Ever Basic always praised Sister Wang to me, and sure enough she's very good about seeing to problems straight away and getting things done. There's no real reason for her to be so conscientious, I think she's just a nice woman. On Sunday I rang her with a list of small problems I'd come across in the flat, and she came over straight away to help, which wasn't necessary. Kyoko had just moved in and began quite tenaciously lobbying for the landlady to buy us a microwave - I'm not sure that's fair considering Sister Wang already pays the heating bill, the flat's generally in fair condition and Sister Wang doesn't have a microwave herself. I think she kind of overdid it. I went to Sister Wang's city workplace yesterday to pick up a telephone and some curtains, and she was all sisterly friendliness. She likes me. She said, if you're paying the phone bill, what if that Japanese person wants to use the phone too? I laughed and said we'll sort that out ourselves, don't worry about her. Sister Wang said, I don't like her. I laughed and said, I know. Of course it seems rum to a Chinese landlady for rich young foreigners to be badgering her for extras. Kyoko's fine, though. I made it known at school that I was looking for a Japanese or Korean flatmate, and she was the first one who took it up. She seems sensible and friendly. Sister Wang doesn't have to like her. We can make a "good cop, bad cop" team.

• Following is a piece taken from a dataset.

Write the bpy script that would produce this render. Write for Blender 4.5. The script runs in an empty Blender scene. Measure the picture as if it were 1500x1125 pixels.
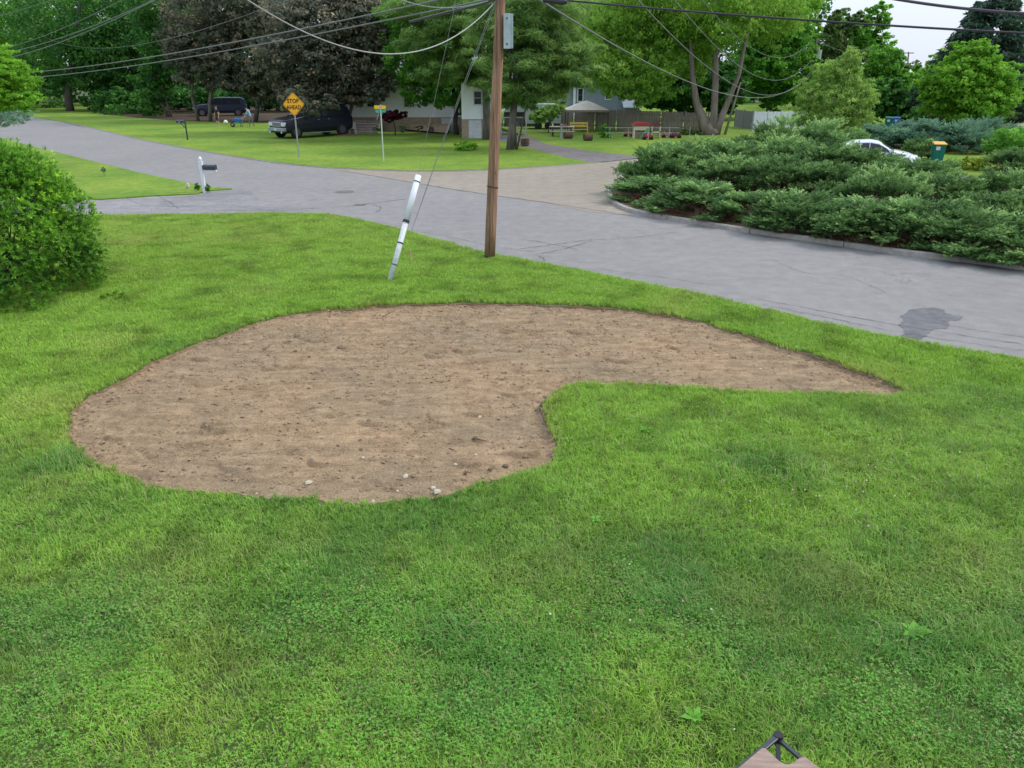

Today I also met Sister Wang's younger brother, who went with me to the police station to register my new address. To the woman at the desk in a little back room with the sun streaming in from the south, "Elder Sister, hello, trouble you to handle this for us, this foreigner needs to register again, we need one of those booklets for registering foreigners." "Not a bother. What country?" "New Zea - " "Ireland." "Ah dui, Ireland. This room you've got's all right, Elder Sister." "Ah yeah, it's not too bad. Got an electric heater." Me: "Must be cold some days. Today's fairly warm anyway, though." "That's right. Hey, you speak pretty good Chinese. That's twenty kuai, and just go in the main door to register. Look for Wang, or the female officer." "Okay, thanks." "Give her twenty kuai." "Okay." "Bye now, walk slowly." "Thanks, thanks, bye."